* Your instructions:
Give back the full material, exactly as it reads.

* Data provided:
:::::

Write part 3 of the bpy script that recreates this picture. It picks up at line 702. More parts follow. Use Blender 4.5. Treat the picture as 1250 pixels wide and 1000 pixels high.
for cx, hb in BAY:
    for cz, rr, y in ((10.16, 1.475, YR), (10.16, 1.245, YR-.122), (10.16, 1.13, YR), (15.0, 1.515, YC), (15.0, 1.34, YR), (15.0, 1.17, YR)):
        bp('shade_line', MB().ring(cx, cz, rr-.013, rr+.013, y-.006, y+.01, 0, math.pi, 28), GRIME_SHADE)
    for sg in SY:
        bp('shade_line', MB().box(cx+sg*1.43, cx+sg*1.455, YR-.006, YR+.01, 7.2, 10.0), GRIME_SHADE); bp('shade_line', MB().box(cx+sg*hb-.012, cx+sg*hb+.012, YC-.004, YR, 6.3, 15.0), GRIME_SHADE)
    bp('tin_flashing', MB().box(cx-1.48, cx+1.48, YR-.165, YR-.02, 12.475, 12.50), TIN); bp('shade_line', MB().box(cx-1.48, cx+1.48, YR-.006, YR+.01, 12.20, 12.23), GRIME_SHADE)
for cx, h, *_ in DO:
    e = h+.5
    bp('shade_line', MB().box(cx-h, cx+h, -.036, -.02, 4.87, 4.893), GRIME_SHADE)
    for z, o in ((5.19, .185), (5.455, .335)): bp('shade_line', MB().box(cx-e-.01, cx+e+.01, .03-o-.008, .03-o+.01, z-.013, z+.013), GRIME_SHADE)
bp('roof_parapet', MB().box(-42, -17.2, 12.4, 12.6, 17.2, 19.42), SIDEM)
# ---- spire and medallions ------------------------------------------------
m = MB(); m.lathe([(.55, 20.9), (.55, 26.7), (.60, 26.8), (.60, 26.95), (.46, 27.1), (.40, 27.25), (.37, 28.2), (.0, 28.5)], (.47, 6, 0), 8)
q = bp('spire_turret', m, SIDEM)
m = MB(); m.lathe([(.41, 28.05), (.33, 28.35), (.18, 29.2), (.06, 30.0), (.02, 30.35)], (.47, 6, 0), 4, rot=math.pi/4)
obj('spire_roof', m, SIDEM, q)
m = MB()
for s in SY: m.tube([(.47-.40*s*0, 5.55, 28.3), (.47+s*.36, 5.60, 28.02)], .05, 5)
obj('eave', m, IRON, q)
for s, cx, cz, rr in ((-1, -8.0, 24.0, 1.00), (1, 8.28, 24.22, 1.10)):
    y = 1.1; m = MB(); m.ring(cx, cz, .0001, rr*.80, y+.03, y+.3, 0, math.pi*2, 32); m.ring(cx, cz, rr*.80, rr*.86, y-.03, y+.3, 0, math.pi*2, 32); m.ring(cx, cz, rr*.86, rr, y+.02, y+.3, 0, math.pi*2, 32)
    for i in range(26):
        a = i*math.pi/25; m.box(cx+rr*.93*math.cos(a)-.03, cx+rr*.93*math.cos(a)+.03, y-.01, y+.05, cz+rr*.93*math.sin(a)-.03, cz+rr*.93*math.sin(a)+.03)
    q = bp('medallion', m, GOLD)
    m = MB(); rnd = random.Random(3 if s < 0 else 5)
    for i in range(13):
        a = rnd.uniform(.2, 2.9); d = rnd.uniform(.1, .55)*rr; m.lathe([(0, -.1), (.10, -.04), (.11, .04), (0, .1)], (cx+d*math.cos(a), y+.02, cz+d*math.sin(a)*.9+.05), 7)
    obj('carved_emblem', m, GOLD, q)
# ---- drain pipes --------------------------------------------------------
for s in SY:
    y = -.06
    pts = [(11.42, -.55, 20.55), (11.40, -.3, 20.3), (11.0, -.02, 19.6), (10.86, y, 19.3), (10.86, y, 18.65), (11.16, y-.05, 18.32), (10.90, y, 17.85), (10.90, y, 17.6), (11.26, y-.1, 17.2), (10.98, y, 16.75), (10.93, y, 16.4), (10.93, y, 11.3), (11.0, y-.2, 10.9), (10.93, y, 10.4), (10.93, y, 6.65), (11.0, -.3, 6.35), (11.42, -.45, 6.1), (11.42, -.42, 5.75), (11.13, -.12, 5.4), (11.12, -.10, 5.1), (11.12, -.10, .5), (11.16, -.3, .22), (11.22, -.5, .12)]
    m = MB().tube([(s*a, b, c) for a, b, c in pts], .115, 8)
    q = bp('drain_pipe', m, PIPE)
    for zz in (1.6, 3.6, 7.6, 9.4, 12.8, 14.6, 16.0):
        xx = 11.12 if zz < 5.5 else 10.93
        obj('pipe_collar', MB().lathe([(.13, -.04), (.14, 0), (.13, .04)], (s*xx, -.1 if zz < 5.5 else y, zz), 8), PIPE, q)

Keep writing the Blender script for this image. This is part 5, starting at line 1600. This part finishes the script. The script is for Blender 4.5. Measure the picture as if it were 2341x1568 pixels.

:::::

* Worked answer:
Write part 3 of the bpy script that recreates this picture. It picks up at line 702. More parts follow. Use Blender 4.5. Treat the picture as 1250 pixels wide and 1000 pixels high.
for cx, hb in BAY:
    for cz, rr, y in ((10.16, 1.475, YR), (10.16, 1.245, YR-.122), (10.16, 1.13, YR), (15.0, 1.515, YC), (15.0, 1.34, YR), (15.0, 1.17, YR)):
        bp('shade_line', MB().ring(cx, cz, rr-.013, rr+.013, y-.006, y+.01, 0, math.pi, 28), GRIME_SHADE)
    for sg in SY:
        bp('shade_line', MB().box(cx+sg*1.43, cx+sg*1.455, YR-.006, YR+.01, 7.2, 10.0), GRIME_SHADE); bp('shade_line', MB().box(cx+sg*hb-.012, cx+sg*hb+.012, YC-.004, YR, 6.3, 15.0), GRIME_SHADE)
    bp('tin_flashing', MB().box(cx-1.48, cx+1.48, YR-.165, YR-.02, 12.475, 12.50), TIN); bp('shade_line', MB().box(cx-1.48, cx+1.48, YR-.006, YR+.01, 12.20, 12.23), GRIME_SHADE)
for cx, h, *_ in DO:
    e = h+.5
    bp('shade_line', MB().box(cx-h, cx+h, -.036, -.02, 4.87, 4.893), GRIME_SHADE)
    for z, o in ((5.19, .185), (5.455, .335)): bp('shade_line', MB().box(cx-e-.01, cx+e+.01, .03-o-.008, .03-o+.01, z-.013, z+.013), GRIME_SHADE)
bp('roof_parapet', MB().box(-42, -17.2, 12.4, 12.6, 17.2, 19.42), SIDEM)
# ---- spire and medallions ------------------------------------------------
m = MB(); m.lathe([(.55, 20.9), (.55, 26.7), (.60, 26.8), (.60, 26.95), (.46, 27.1), (.40, 27.25), (.37, 28.2), (.0, 28.5)], (.47, 6, 0), 8)
q = bp('spire_turret', m, SIDEM)
m = MB(); m.lathe([(.41, 28.05), (.33, 28.35), (.18, 29.2), (.06, 30.0), (.02, 30.35)], (.47, 6, 0), 4, rot=math.pi/4)
obj('spire_roof', m, SIDEM, q)
m = MB()
for s in SY: m.tube([(.47-.40*s*0, 5.55, 28.3), (.47+s*.36, 5.60, 28.02)], .05, 5)
obj('eave', m, IRON, q)
for s, cx, cz, rr in ((-1, -8.0, 24.0, 1.00), (1, 8.28, 24.22, 1.10)):
    y = 1.1; m = MB(); m.ring(cx, cz, .0001, rr*.80, y+.03, y+.3, 0, math.pi*2, 32); m.ring(cx, cz, rr*.80, rr*.86, y-.03, y+.3, 0, math.pi*2, 32); m.ring(cx, cz, rr*.86, rr, y+.02, y+.3, 0, math.pi*2, 32)
    for i in range(26):
        a = i*math.pi/25; m.box(cx+rr*.93*math.cos(a)-.03, cx+rr*.93*math.cos(a)+.03, y-.01, y+.05, cz+rr*.93*math.sin(a)-.03, cz+rr*.93*math.sin(a)+.03)
    q = bp('medallion', m, GOLD)
    m = MB(); rnd = random.Random(3 if s < 0 else 5)
    for i in range(13):
        a = rnd.uniform(.2, 2.9); d = rnd.uniform(.1, .55)*rr; m.lathe([(0, -.1), (.10, -.04), (.11, .04), (0, .1)], (cx+d*math.cos(a), y+.02, cz+d*math.sin(a)*.9+.05), 7)
    obj('carved_emblem', m, GOLD, q)
# ---- drain pipes --------------------------------------------------------
for s in SY:
    y = -.06
    pts = [(11.42, -.55, 20.55), (11.40, -.3, 20.3), (11.0, -.02, 19.6), (10.86, y, 19.3), (10.86, y, 18.65), (11.16, y-.05, 18.32), (10.90, y, 17.85), (10.90, y, 17.6), (11.26, y-.1, 17.2), (10.98, y, 16.75), (10.93, y, 16.4), (10.93, y, 11.3), (11.0, y-.2, 10.9), (10.93, y, 10.4), (10.93, y, 6.65), (11.0, -.3, 6.35), (11.42, -.45, 6.1), (11.42, -.42, 5.75), (11.13, -.12, 5.4), (11.12, -.10, 5.1), (11.12, -.10, .5), (11.16, -.3, .22), (11.22, -.5, .12)]
    m = MB().tube([(s*a, b, c) for a, b, c in pts], .115, 8)
    q = bp('drain_pipe', m, PIPE)
    for zz in (1.6, 3.6, 7.6, 9.4, 12.8, 14.6, 16.0):
        xx = 11.12 if zz < 5.5 else 10.93
        obj('pipe_collar', MB().lathe([(.13, -.04), (.14, 0), (.13, .04)], (s*xx, -.1 if zz < 5.5 else y, zz), 8), PIPE, q)

Keep writing the Blender script for this image. This is part 5, starting at line 1600. This part finishes the script. The script is for Blender 4.5. Measure the picture as if it were 2341x1568 pixels.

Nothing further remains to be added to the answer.